Tuesday, December 30, 2014

Understanding (And Misunderstanding) Capitalism


The latest from Williamson the Great.

"The aggregate effect of competitive capitalism is indistinguishable from magic, but we are so used to its bounty that we never stop to notice that no king of old ever enjoyed quarters so comfortable as those found in a Holiday Inn Express, that Andrew Carnegie never had a car as good as a Honda Civic, that Akhenaten never enjoyed such wealth as is found in a Walmart Supercenter. The irony is that capitalism has achieved through choice and cooperation what the old reds thought they were going to do with bayonets and gulags: It has recruited the most powerful and significant parts of the world’s capital structure into the service of ordinary people. And it would do so to an even greater degree if self-interested politicians in places such as India and China (and New York and California and D.C.) would get out of the way.
The difference between market and state — between the world of choice and the world of command — is that whether you’re an In-N-Out aficionado or a Shake Shack man, nobody is going to put a gun to your head and tell you that you can’t have it your way. To paraphrase that great national embarrassment: If you like your burger, you can keep your burger."
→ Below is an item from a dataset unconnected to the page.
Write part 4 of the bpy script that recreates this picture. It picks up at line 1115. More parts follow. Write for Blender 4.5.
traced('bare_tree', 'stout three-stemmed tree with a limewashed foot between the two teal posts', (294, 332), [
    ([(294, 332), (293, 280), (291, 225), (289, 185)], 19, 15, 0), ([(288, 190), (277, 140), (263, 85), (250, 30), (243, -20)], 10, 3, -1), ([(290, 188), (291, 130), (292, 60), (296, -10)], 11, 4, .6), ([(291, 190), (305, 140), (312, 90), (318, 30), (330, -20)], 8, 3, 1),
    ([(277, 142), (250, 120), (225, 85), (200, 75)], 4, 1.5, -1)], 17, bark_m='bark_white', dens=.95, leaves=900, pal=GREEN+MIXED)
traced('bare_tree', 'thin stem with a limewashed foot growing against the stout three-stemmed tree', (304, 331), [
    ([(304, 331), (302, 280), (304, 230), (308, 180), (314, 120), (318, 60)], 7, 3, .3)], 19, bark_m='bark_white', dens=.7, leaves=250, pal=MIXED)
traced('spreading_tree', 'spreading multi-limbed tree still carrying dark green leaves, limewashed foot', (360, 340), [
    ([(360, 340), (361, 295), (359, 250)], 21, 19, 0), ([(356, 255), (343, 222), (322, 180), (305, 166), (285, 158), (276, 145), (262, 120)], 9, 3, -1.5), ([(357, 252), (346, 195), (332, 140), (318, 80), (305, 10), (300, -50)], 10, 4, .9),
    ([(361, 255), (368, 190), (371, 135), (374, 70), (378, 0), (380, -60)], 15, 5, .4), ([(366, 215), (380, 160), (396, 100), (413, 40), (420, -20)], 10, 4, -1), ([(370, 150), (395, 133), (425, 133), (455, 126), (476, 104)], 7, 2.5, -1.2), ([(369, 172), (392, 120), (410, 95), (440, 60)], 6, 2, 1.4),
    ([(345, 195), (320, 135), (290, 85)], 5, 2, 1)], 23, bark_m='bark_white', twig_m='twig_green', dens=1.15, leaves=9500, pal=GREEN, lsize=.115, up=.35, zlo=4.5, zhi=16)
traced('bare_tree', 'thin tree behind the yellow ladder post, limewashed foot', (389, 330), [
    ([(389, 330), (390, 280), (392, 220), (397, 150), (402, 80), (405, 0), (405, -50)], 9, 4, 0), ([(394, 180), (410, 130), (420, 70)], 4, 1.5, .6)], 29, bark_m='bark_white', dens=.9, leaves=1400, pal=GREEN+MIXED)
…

On a related topic, another recent offering from King Kevin --

"(Katrina) Forrester has no patience for the “unbridled individualism of the market economist,” just as John Nichols, also writing in The Nation, laments “unfettered capitalism,” a favorite phrase among so-called liberals (Chris Hedges invokes it in The Death of the Liberal Class). Which brings us back to a linguistic question: What is the opposite of “unbridled”? What is the opposite of “unfettered”? Excising the negative prefixes and considering the implications is a much more illuminating argument that “liberalism,” as we perversely call it, “doesn’t start with liberty” than anything one might read in The Nation lately."

As with all of Williamson's columns, excerpts don't do them justice - they should be read in their entirety to appreciate their full impact.